The equation would have to include the relative densities (854:1) of water (±1025 kilogram per cubic metre) & air (±1.2 kg/m3), the effective projected areas (above & below water), the square of their respective velocities, some factor for compressibility/not ...

Where’s all of our scientists, mathemeticians, & engineers?

[cal40john]

Quote:

Originally Posted by GordMay

Fluid* dynamics can get pretty complicated, and though I don’t know how, the forces (kinetic energy content) could certainly be resolved mathematically.

*Wind is moving air & currents are moving water - both are fluids, though air is compressible & water is not. The energy content of a moving fluid varies as the square of it's velocity - so we appear (to me) to be shooting at a moving target. I think the ratio will be different at differing base-line velocities.

The equation would have to include the relative densities (854:1) of water (±1025 kilogram per cubic metre) & air (±1.2 kg/m3), the effective projected areas (above & below water), the square of their respective velocities, some factor for compressibility/not ...

Where’s all of our scientists, mathemeticians, & engineers?

You're also going to need the co-efficient of drag for each.

John

[GordMay]

John:
The co-efficient of drag for each may be accounted for in EFFECTIVE projected area, but if not, I refer you to " ... "
As I indicated, I don't really know, and call on someone with a better understanding of fluid dynamics.

[Pblais]

Gord, I think you have it and it and pretty much rules rules of thumb. Military ships sort of fall into a similar category based on the basics so it works for them pretty well. Recreational boats being lighter mass have more variations.

A beach ball floating on the water vs a 10 knot breeze and 6 knot current can have almost any current you can imagine and be blown where the wind goes. In the extreme example comes the answer. It all depends on how much of the above and below the water is exposed vs the mass of the boat. Submarines are not effected by the wind.

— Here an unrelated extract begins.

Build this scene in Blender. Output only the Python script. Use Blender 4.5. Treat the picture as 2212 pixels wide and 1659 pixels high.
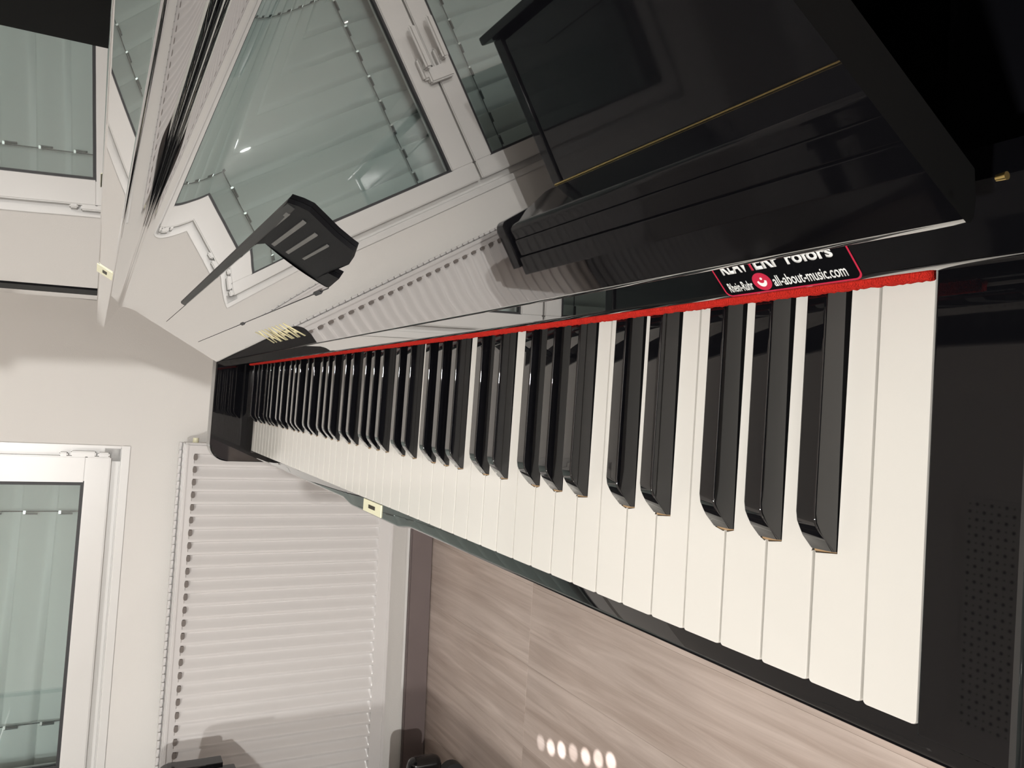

Newtonian physics says Force = Mass X Acceleration In this case we subtract the drag for each effective fluid as noted.

[MarkJ]

Well a fat old full keeler will lie to the current a hell of a lot longer than a Bene 393; but any Cat will already have swung ages ago.

[JusDreaming]

Quote:

Originally Posted by GeoPowers

15 kts wind : 1 kt current

...was what we went by in the Navy (destroyers).

that is the one he quoted, as he was on a CG cutter

[Hydra]

Quote:

Originally Posted by GordMay

Where’s all of our scientists, mathemeticians, & engineers?

Gord, I'm here .
In my first post, I wanted to keep away of technicalities but you seem to be interested in them. Then, I have tried hard to write a post explaining this subject with more detail but it is too much work for today. I give up for tonight and I go to bed.

Alain

[Captain Bill]

Gordmay, If I remember correctly from my pilot training compressibility effects can be ignored up to speeds of about 200 MPH, or at least airspeed indicators don't have to be corrected for it until you exceed that speed. I would guess that we're talking about speeds less than that here.

[GordMay]

Thanks Alain & Bill.
If 1 Kt current = 15 Kts wind
What 2 Kts current = ?
Remembering that force varies as velocity squared.